Doch selbst wenn die UBI die Beschwerde gutheissen würde, hat die SRG – einmal abgesehen von der Publikation des Urteils – kaum weitreichende Konsequenzen zu befürchten. Die SRG wird kein Interesse daran haben, sich selbst in Bezug auf die «No-Billag»-Initiative einen Maulkorb zu verpassen. Schliesslich geht es doch darum, die Billag-Pfründe zu sichern und die exorbitanten Saläre zu verteidigen.

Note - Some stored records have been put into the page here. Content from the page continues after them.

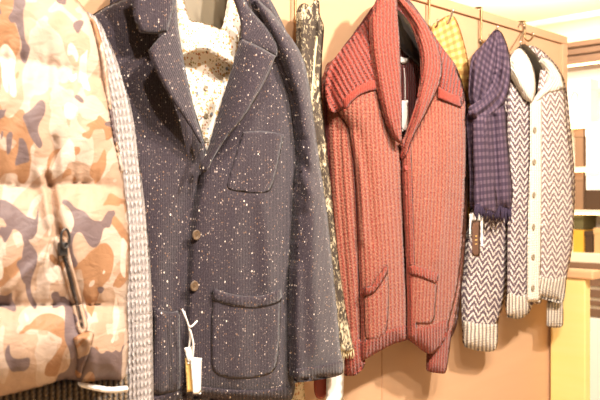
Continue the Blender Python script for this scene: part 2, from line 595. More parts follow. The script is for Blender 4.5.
# hollow cornice along the far wall
bm = bmesh.new()
prof = [(XF + .32, CEIL), (4.72, CEIL), (4.72, CEIL - .016)] + [(4.74 + .17*math.sin(t), CEIL - .03 - .10*(1 - math.cos(t))) for t in np.linspace(0, math.pi/2, 9)] + [(4.93, CEIL - .14), (XF + .32, CEIL - .14)]
e0 = [bm.verts.new((x, -3.2, z)) for x, z in prof]; e1 = [bm.verts.new((x, 3.6, z)) for x, z in prof]
bm.faces.new(e0); bm.faces.new(e1[::-1])
for i in range(len(prof)): bm.faces.new((e0[i], e1[i], e1[(i+1) % len(prof)], e0[(i+1) % len(prof)]))
struct('trim_5', bm, M['cornice'])

# ================================================================== HERE COME THE GARMENTS
# ---- camouflage padded vest, nearest the camera
T = thing('padded_vest', 'padded camouflage vest with a zipped side pocket, at the left end of the row', 'vest', base_of(40, 400, .2))
def baffle_prof(y, seams):
    """quilting: the cloth swells between the stitched rows"""
    out = np.zeros(np.shape(y))
    for a, b in zip(seams, seams[1:]):
        k = np.clip((y - a) / np.maximum(b - a, 1e-6), 0, 1)
        ins = (y >= a) & (y < b)
        out = np.where(ins, np.power(np.clip(np.sin(math.pi * k), 0, 1), 0.45) * (1 - .18 * k), out)
    return out
def vest_seams(x):
    w = np.clip(x, -140, 128)
    sag = 3.0 * np.sin(w * .055) 
    return [-95 + 0*w, -40 + .1*w, 60 + 14*np.clip((w-20)/60, 0, 2)**1.3 + sag*.4, 185 + 4*np.clip((w-60)/60, 0, 1) + sag, 305 + sag*.6 + 3*np.clip((w-60)/60, 0, 1), 396 - .11*np.clip(w, 0, 128) + 2*np.sin(w*.09), 480 + 0*w]
def vest_quilt(x, y):
    x = np.asarray(x, float); y = np.asarray(y, float)
    S = vest_seams(x)
    out = np.zeros(x.shape)
    for a, b in zip(S, S[1:]):
        k = np.clip((y - a) / (b - a), 0, 1)
        ins = (y >= a) & (y < b)
        h = np.power(np.clip(np.sin(math.pi * k ** .92), 0, 1), 0.5)
        # gathers radiating from the stitch rows
        g = (np.sin(x * .33 + a * .7) + .6*np.sin(x * .71 + a * .3)) * .0022 * np.exp(-np.minimum(y - a, b - y) / 16)
        out = np.where(ins, (.016 if np.mean(b) < 130 else (.026 if np.mean(b) < 240 else .034)) * h + g, out)
    return out
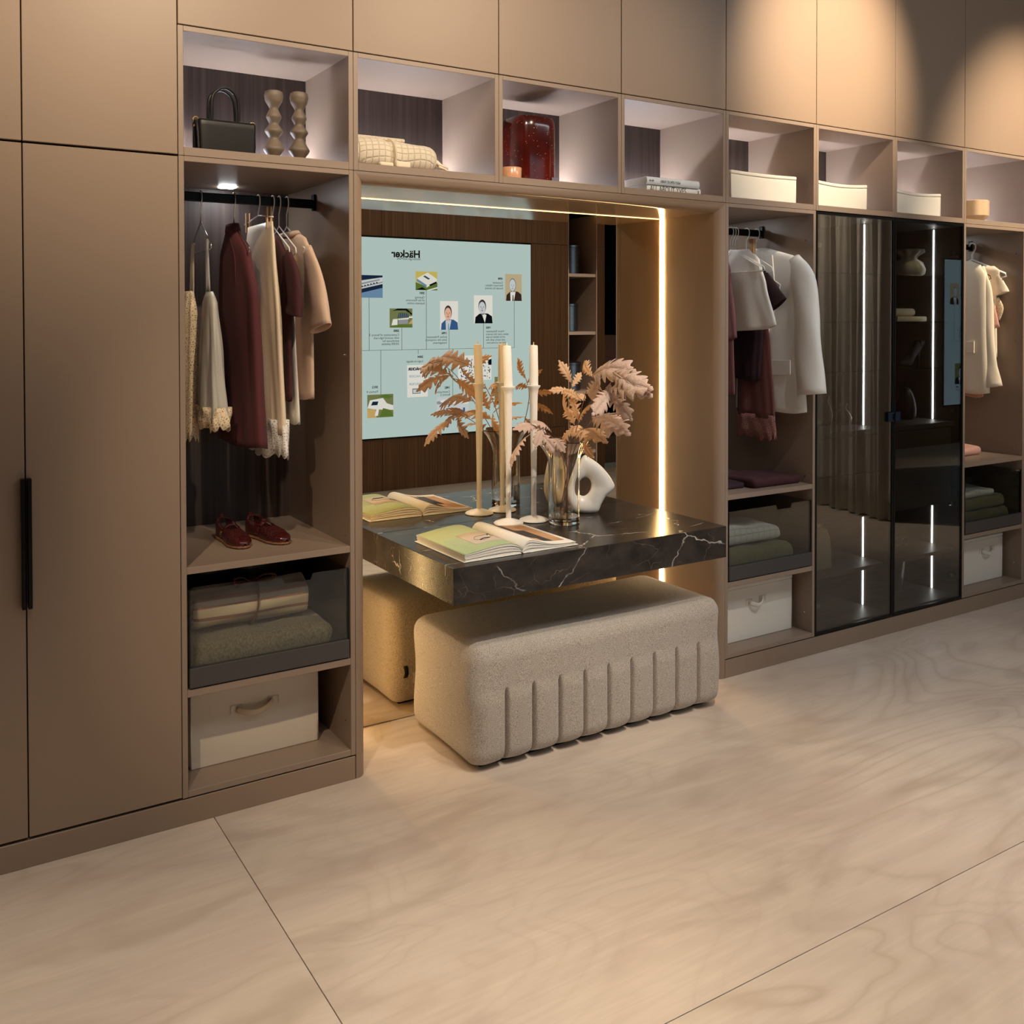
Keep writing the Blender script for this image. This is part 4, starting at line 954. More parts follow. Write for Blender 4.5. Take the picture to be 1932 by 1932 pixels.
obj('dress_body', loft([(1.972, 0.270, 0.345, 0.012, 0.045), (1.93, 0.272, 0.335, 0.024, 0.085), (1.88, 0.274, 0.325, 0.028, 0.150), (1.72, 0.277, 0.305, 0.032, 0.205, 0.004), (1.45, 0.280, 0.290, 0.036, 0.225, 0.008), (1.195, 0.284, 0.280, 0.040, 0.240, 0.009)], 72, 34, rip=4, ph=0.7), 'burgundy', g, smooth=True, solid=0.004)
obj('stand_collar', loft([(1.985, 0.272, 0.350, 0.016, 0.052), (1.955, 0.272, 0.345, 0.020, 0.060)], 40, 4), 'burgundy', g, smooth=True, solid=0.004)
obj('shoulder_seam', MB().tube(bez([(0.248, 0.30, 1.93), (0.246, 0.235, 1.86), (0.244, 0.215, 1.76)], 5), 0.0022, 5), 'burgundy', g, smooth=True)
hanger('white clip hanger holding the cream satin skirt', 0.362, 0.33, 0.34, clip=True, apex=2.02)
g = garment('satin_skirt', 'cream satin skirt with white lace hem on wooden pegs', 'skirt', (0.362, 0.30, 1.16), GA)
obj('skirt_body', loft([(1.985, 0.362, 0.315, 0.007, 0.145), (1.90, 0.362, 0.310, 0.016, 0.155), (1.6, 0.366, 0.295, 0.026, 0.175, 0.006), (1.23, 0.372, 0.285, 0.030, 0.195, 0.008)], 64, 30, rip=5, ph=1.3), 'cream_satin', g, smooth=True, solid=0.003)
obj('lace_hem', lacehem([(1.285, 0.372, 0.285, 0.031, 0.197, 0.008), (1.165, 0.374, 0.283, 0.033, 0.205, 0.009)], 64, 5, 0.018, 13, rip=5, ph=1.3), 'lace_white', g, smooth=True, solid=0.002)
hanger('white hanger with burgundy dark knit top', 0.416, 0.33, 0.36)
g = garment('knit_top', 'dark burgundy short sleeved knit top with ruffled cuff', 'top', (0.416, 0.32, 1.34), GA)
obj('top_body', loft([(1.95, 0.414, 0.345, 0.010, 0.06), (1.92, 0.415, 0.34, 0.016, 0.10), (1.86, 0.416, 0.33, 0.018, 0.160), (1.7, 0.417, 0.32, 0.016, 0.170, 0.002), (1.345, 0.418, 0.315, 0.016, 0.172, 0.003)], 60, 26, rip=4, ph=0.2), 'burgundy_knit', g, smooth=True, solid=0.004)
obj('short_sleeve', sleeve([(0.416, 0.175, 1.87), (0.420, 0.130, 1.80), (0.421, 0.105, 1.70), (0.420, 0.110, 1.655)], [0.028, 0.042, 0.050, 0.056], (0.42, 1)), 'burgundy_knit', g, smooth=True, solid=0.004)
hanger('white hanger with off-white trousers behind the knit top', 0.440, 0.33, 0.36)
g = garment('folded_trousers', 'off-white trousers folded over a hanger below the knit top', 'trousers', (0.444, 0.31, 1.26), GA)
obj('trouser_leg', loft([(1.874, 0.446, 0.32, 0.004, 0.11), (1.6, 0.448, 0.285, 0.006, 0.10, 0.001), (1.262, 0.450, 0.225, 0.009, 0.078, 0.002)], 44, 20, rip=3), 'off_white', g, smooth=True, solid=0.003)
obj('trouser_leg', loft([(1.872, 0.456, 0.35, 0.003, 0.08), (1.6, 0.456, 0.36, 0.004, 0.07, 0.001), (1.275, 0.456, 0.375, 0.006, 0.06, 0.001)], 44, 20, rip=3, ph=1), 'off_white', g, smooth=True, solid=0.003)
hanger('rightmost white hanger in the left wardrobe, with beige T-shirt', 0.470, 0.33, 0.38)
g = garment('beige_tshirt', 'beige T-shirt with wide sleeve at the front of the rail', 'T-shirt', (0.475, 0.30, 1.35), GA)
obj('shirt_body', loft([(1.955, 0.476, 0.33, 0.010, 0.10), (1.925, 0.479, 0.315, 0.017, 0.165), (1.86, 0.482, 0.305, 0.019, 0.195), (1.65, 0.484, 0.295, 0.015, 0.190, 0.003), (1.352, 0.487, 0.290, 0.017, 0.185, 0.003)], 64, 26, rip=3), 'beige_jersey', g, smooth=True, solid=0.004)
obj('front_sleeve', sleeve([(0.480, 0.145, 1.885), (0.486, 0.095, 1.80), (0.489, 0.060, 1.70), (0.491, 0.035, 1.605)], [0.034, 0.050, 0.064, 0.074], (0.36, 1)), 'beige_jersey', g, smooth=True, solid=0.004)
obj('collar_rib', loft([(1.962, 0.475, 0.315, 0.015, 0.085), (1.946, 0.475, 0.312, 0.019, 0.102)], 40, 3), 'beige_jersey', g, smooth=True, solid=0.004)

# --- wardrobe right of the vanity
GB = 'clothes in the wardrobe right of the vanity'
for k, xx in enumerate((2.758, 2.775, 2.792)):
    hanger(['foremost', 'middle', 'rear'][k]+' of three clustered white hangers by the vanity post', xx, 0.33, 0.38, group='clustered white hangers')
g = garment('mauve_top', 'dusty mauve top hanging right behind the vanity post', 'top', (2.758, 0.32, 1.25), GB)
obj('top_body', loft([(1.94, 2.756, 0.40, 0.008, 0.05), (1.88, 2.756, 0.41, 0.014, 0.08), (1.60, 2.757, 0.40, 0.018, 0.105, 0.003), (1.54, 2.757, 0.40, 0.019, 0.11, 0.003)], 50, 20), 'mauve_cloth', g, smooth=True, solid=0.003)
obj('trouser_leg', loft([(1.56, 2.757, 0.40, 0.012, 0.09), (1.255, 2.757, 0.40, 0.013, 0.10, 0.002)], 40, 12), 'rose_satin', g, smooth=True, solid=0.003)
g = garment('white_blouse', 'white cropped shirt with wide hem on a clip hanger', 'blouse', (2.80, 0.28, 1.56), GB)
mb = loft([(1.985, 2.800, 0.315, 0.008, 0.07), (1.93, 2.806, 0.30, 0.014, 0.115), (1.80, 2.812, 0.285, 0.018, 0.140, 0.003), (1.60, 2.820, 0.265, 0.022, 0.175, 0.004)], 60, 22, rip=4)
mb.v = [(x, y, z-0.25*(y-0.11)*max(0, (1.95-z)/0.4)*0.55) for x, y, z in mb.v]
obj('blouse_body', mb, 'off_white', g, smooth=True, solid=0.003)
obj('clip', MB().box(2.799, 0.215, 1.945, 2.806, 0.245, 2.035).box(2.817, 0.222, 1.955, 2.823, 0.240, 2.035), 'peg_wood', g, bevel=0.001)
hanger('white hanger with plum jacket sleeve in the middle', 2.868, 0.33, 0.34, group='clustered white hangers')
g = garment('plum_jacket', 'plum jacket with stiff flared sleeve beside the white blazer', 'jacket', (2.868, 0.32, 1.33), GB)
obj('jacket_body', loft([(1.93, 2.862, 0.345, 0.008, 0.06), (1.86, 2.864, 0.34, 0.016, 0.13), (1.6, 2.866, 0.335, 0.015, 0.12, 0.003), (1.33, 2.868, 0.34, 0.016, 0.10, 0.004)], 50, 20), 'plum', g, smooth=True, solid=0.003)
obj('flared_sleeve', sleeve([(2.868, 0.265, 1.895), (2.870, 0.215, 1.84), (2.872, 0.165, 1.77), (2.873, 0.122, 1.705)], [0.018, 0.035, 0.048, 0.058], (0.30, 1)), 'plum', g, smooth=True, solid=0.003)
g = garment('rose_camisole', 'rose satin camisole dress with lace hem, low on the rail', 'dress', (2.845, 0.30, 1.03), GB)
obj('dress_body', loft([(1.72, 2.892, 0.32, 0.006, 0.09), (1.5, 2.892, 0.30, 0.007, 0.11, 0.002), (1.15, 2.890, 0.285, 0.010, 0.125, 0.003)], 56, 22, rip=5), 'rose_satin', g, smooth=True, solid=0.003)
obj('lace_hem', lacehem([(1.16, 2.890, 0.285, 0.011, 0.127, 0.003), (1.055, 2.890, 0.283, 0.013, 0.132, 0.004)], 60, 5, 0.02, 12, rip=5), 'lace_rose', g, smooth=True, solid=0.002)
for yy in (0.25, 0.37): obj('strap', MB().tube([(2.892, yy, 1.71), (2.888, yy, 1.90)], 0.0022, 6), 'rose_satin', g)
hanger('single white hanger inside the white blazer', 2.940, 0.33, 0.40, r=0.003)
g = garment('white_blazer', 'white tailored blazer with long sleeve hanging out of the bay', 'blazer', (2.935, 0.22, 1.18), GB)
mb = loft([(1.995, 2.930, 0.33, 0.014, 0.07), (1.97, 2.932, 0.30, 0.022, 0.13), (1.935, 2.934, 0.26, 0.026, 0.205), (1.86, 2.935, 0.245, 0.030, 0.215), (1.6, 2.934, 0.235, 0.028, 0.205, 0.003), (1.4, 2.932, 0.232, 0.030, 0.215, 0.004), (1.182, 2.936, 0.228, 0.030, 0.228, 0.004)], 72, 34, rip=3, sq=2.8)
obj('jacket_body', mb, 'blazer_white', g, smooth=True, solid=0.005)
obj('long_sleeve', sleeve([(2.938, 0.090, 1.925), (2.938, 0.030, 1.83), (2.938, 0.004, 1.65), (2.936, -0.010, 1.45), (2.934, -0.030, 1.275)], [0.045, 0.068, 0.072, 0.076, 0.082], (0.52, 1)), 'blazer_white', g, smooth=True, solid=0.004)
lap = [(0.262, 1.985), (0.185, 1.955), (0.172, 1.83), (0.132, 1.806), (0.165, 1.70), (0.215, 1.55), (0.27, 1.50), (0.30, 1.75)]
obj('lapel', MB().prism(lap, 'x', 2.8965, 2.9040), 'blazer_white', g, bevel=0.0015)
obj('pocket_flap', MB().prism([(0.190, 1.434), (0.066, 1.438), (0.066, 1.369), (0.074, 1.364), (0.182, 1.360), (0.190, 1.366)], 'x', 2.895, 2.9005), 'blazer_white', g, bevel=0.0012)

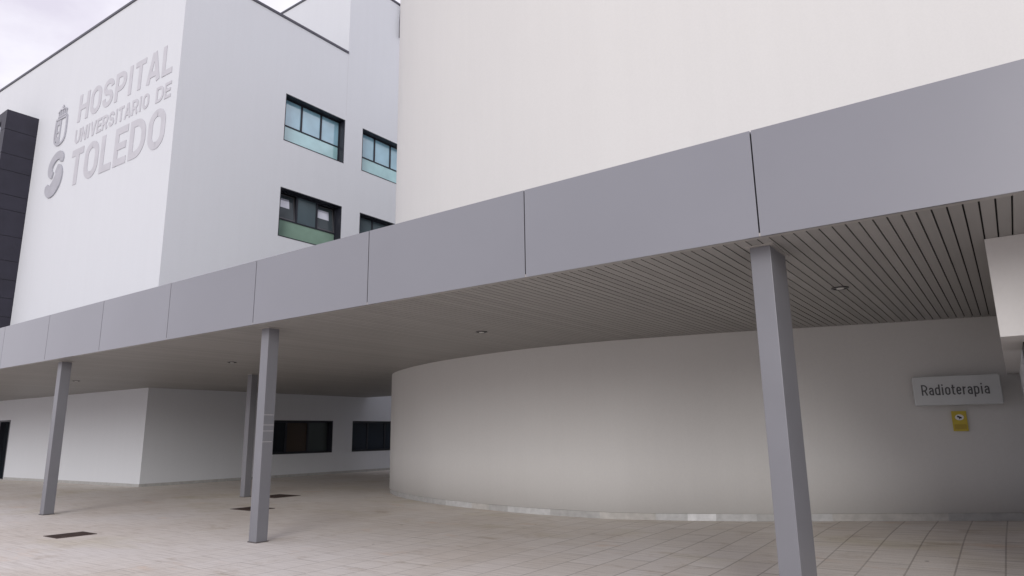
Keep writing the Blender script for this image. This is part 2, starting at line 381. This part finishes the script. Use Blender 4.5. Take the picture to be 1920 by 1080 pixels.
def glyph(ch, w, H, s):
    """stroke skeleton of a grotesque letter, width w, cap height H, stroke s"""
    h = s / 2; m_ = w / 2; r_ = min(m_ - h, .30 * H); xh = .735 * H
    loop_ = lambda x0, x1, y0, y1, r: (arc(x1 - r, y1 - r, r, r, 90, 0) + arc(x1 - r, y0 + r, r, r, 0, -90) + arc(x0 + r, y0 + r, r, r, -90, -180) + arc(x0 + r, y1 - r, r, r, 180, 90))
    if ch == 'H': return [[(h, 0), (h, H)], [(w - h, 0), (w - h, H)], [(h, H / 2), (w - h, H / 2)]]
    if ch == 'O': p = loop_(h, w - h, h, H - h, r_); return [p + p[:1]]
    if ch == 'D':
        r2 = min(w - s, .34 * H); return [[(h, 0), (h, H)], [(h, H - h)] + arc(w - h - r2, H - h - r2, r2, r2, 90, 0) + arc(w - h - r2, h + r2, r2, r2, 0, -90) + [(h, h)]]
    if ch == 'I': return [[(m_, 0), (m_, H)]]
    if ch == 'L': return [[(h, 0), (h, H)], [(h, h), (w, h)]]
    if ch == 'E': return [[(h, 0), (h, H)], [(h, h), (w, h)], [(h, H - h), (w, H - h)], [(h, H / 2), (w * .92, H / 2)]]
    if ch == 'T': return [[(0, H - h), (w, H - h)], [(m_, 0), (m_, H - h)]]
    if ch == 'A': return [[(h * .9, 0), (m_ - h * .2, H)], [(w - h * .9, 0), (m_ + h * .2, H)], [(w * .2, H * .27), (w * .8, H * .27)]]
    if ch == 'V': return [[(h * .9, H), (m_ - h * .2, 0)], [(w - h * .9, H), (m_ + h * .2, 0)]]
    if ch == 'N': return [[(h, 0), (h, H)], [(w - h, 0), (w - h, H)], [(h, H), (w - h, 0)]]
    if ch == 'U': return [[(h, H)] + arc(h + r_, h + r_, r_, r_, 180, 270) + arc(w - h - r_, h + r_, r_, r_, 270, 360) + [(w - h, H)]]
    if ch in 'PR':
        y = .43 * H; rr = min((H - h - y) / 2, w - s)
        out = [[(h, 0), (h, H)], [(h, H - h)] + arc(w - h - rr, H - h - rr, rr, rr, 90, 0) + arc(w - h - rr, y + rr, rr, rr, 0, -90) + [(h, y)]]
        if ch == 'R': out.append([(w * .55, y), (w - h * .9, 0)])
        return out
    if ch == 'S':
        t = .515 * H; rx = m_ - h; ra = (H - h - t) / 2; rb = (t - h) / 2
        return [arc(m_, H - h - ra, rx, ra, -5, 180) + smooth_path([(h, H - h - ra), (h + rx * .35, t + ra * .25), (m_, t), (w - h - rx * .35, t - rb * .25), (w - h, h + rb)], 4)[1:] + arc(m_, h + rb, rx, rb, 0, -185)[1:]]
    rx = m_ - h; ry = (xh - s) / 2
    if ch == 'o': p = loop_(h, w - h, h, xh - h, min(rx, .26 * H)); return [p + p[:1]]
    if ch == 'd': p = loop_(h, w - h, h, xh - h, min(rx, .26 * H)); return [p + p[:1], [(w - h, 0), (w - h, H)]]
    if ch == 'p': p = loop_(h, w - h, h, xh - h, min(rx, .26 * H)); return [p + p[:1], [(h, -.24 * H), (h, xh)]]
    if ch == 'i': return [[(m_, 0), (m_, xh)], [(m_, H * .86), (m_, H)]]
    if ch == 'r': return [[(h, 0), (h, xh)], [(h, xh * .62)] + arc(w * .95, xh * .62, w * .95 - h, xh * .38 - h, 180, 92, 5)]
    if ch == 't': return [[(w * .42, xh + .2 * H), (w * .42, s)] + arc(w * .42 + h * 1.6, s * 1.25, h * 1.6, s * .75, 180, 270, 4) + [(w, h)], [(0, xh - h), (w, xh - h)]]
    if ch == 'e': return [[(h, xh * .52), (w - h, xh * .52)] + [(w - h, xh * .6)] + arc(m_, xh - h - ry * .8, rx, ry * .8, 0, 180) + arc(m_, h + ry * .8, rx, ry * .8, 180, 335)]
    if ch == 'a': return [[(w - h, 0), (w - h, xh * .66)] + arc(m_, xh * .66, rx, xh * .34 - h, 0, 165)[1:], [(w - h, xh * .56), (m_, xh * .56)] + arc(m_, h + (xh * .56 - h) / 2, rx, (xh * .56 - h) / 2, 90, 270) + [(w - h, h + s * .3)]]
WID = dict(I=.24, L=.46, E=.48, T=.50, A=.60, V=.58, N=.60, H=.58, O=.58, D=.58, U=.58, P=.55, R=.58, S=.55, a=.46, d=.49, p=.49, o=.49, e=.47, r=.32, t=.32, i=.22)
def word(name, body, T, u0, u1, z0, z1, d0, d1, m, parent, sw=.16, gap=.11):
    """raised letters drawn with strokes, fitted between u0..u1 and cap height z0..z1"""
    H = z1 - z0; s_ = sw * H; sg_ = 1 if u1 > u0 else -1
    k = (abs(u1 - u0) - gap * H * (len(body) - 1)) / sum(WID[c] * H for c in body)
    mb = MB(); x = 0
    for ci, ch in enumerate(body):
        w_ = WID[ch] * H * k
        for n_, st in enumerate(glyph(ch, w_, H, s_)):
            ribbon(mb, T, [(u0 + sg_ * (x + a), z0 + b) for a, b in st], s_, d0, d1 + (.0006 if d1 - d0 < .01 else .0015) * n_)
        x += w_ + gap * H
    return mb.build(name, m, parent, weld=False)
lt = empty('wall_lettering', TW(4.4, 0, 14.9), 'large raised grey letters reading HOSPITAL UNIVERSITARIO DE TOLEDO', 'lettering')
for body, u0, u1, z0, z1, b in (('HOSPITAL', 8.25, .53, 15.77, 17.12, .18), ('UNIVERSITARIO', 8.27, 2.05, 14.71, 15.39, .18),
                                ('DE', 1.54, .45, 14.71, 15.39, .18), ('TOLEDO', 8.3, .63, 12.68, 14.40, .185)):
    word('word', body, TW, u0, u1, z0, z1, .004, .018, LETTER, lt, b)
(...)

Ordnungspolitisch fragwürdig
So kündigte SRG-Generaldirektor Roger de Weck an, die «No-Billag»-Initiative mit aller Kraft zu bekämpfen. In diesem Sinne wurden für die am Freitag, 18. Dezember auf SRF ausgestrahlte «Arena»-Sendung mit dem Titel «Geliebte SRG, verhasste SRG – wie viel Service public wollen wir?» – ausschliesslich Billag-Zwangsgebührenbefürworter eingeladen. Das ganze Meinungsspektrum abzubilden, also auch Mitglieder des «No-Billag»-Komitees einzuladen, war der SRG offenbar zu heikel. Moderator Jonas Projer meint auf Anfrage: «Es ist Ihnen freigestellt, das so zu werten.» Zudem verweist er darauf, dass rund 180 National- und Ständeräte dieses Jahr ebenfalls nicht an der Arena-Sendung teilnahmen. Offenbar sind Projer die Bedürfnisse der Politiker, also der Mächtigen, weit wichtiger, als eine adäquate Abbildung der Meinungsvielfalt, was eigentlich der Auftrag der gebührenfinanzierten SRG wäre.
Ordnungspolitisch fragwürdige Zustände in einem freien Land mit vermeintlich freien Medien. Nur die Abschaffung der Billag-Zwangsgebühren befreit die SRG aus den Klauen der Politik. Erst wenn sich die SRG unabhängig vom Staat und der Classe politique ihre benötigten finanziellen Mittel auf dem freien Markt beschafft – beispielsweise über Werbeeinnahmen oder Pay-TV-Beiträge –, kann sie sich voll und ganz auf die Bedürfnisse des Publikums konzentrieren und ihre Rolle der vierten Gewalt wahrnehmen.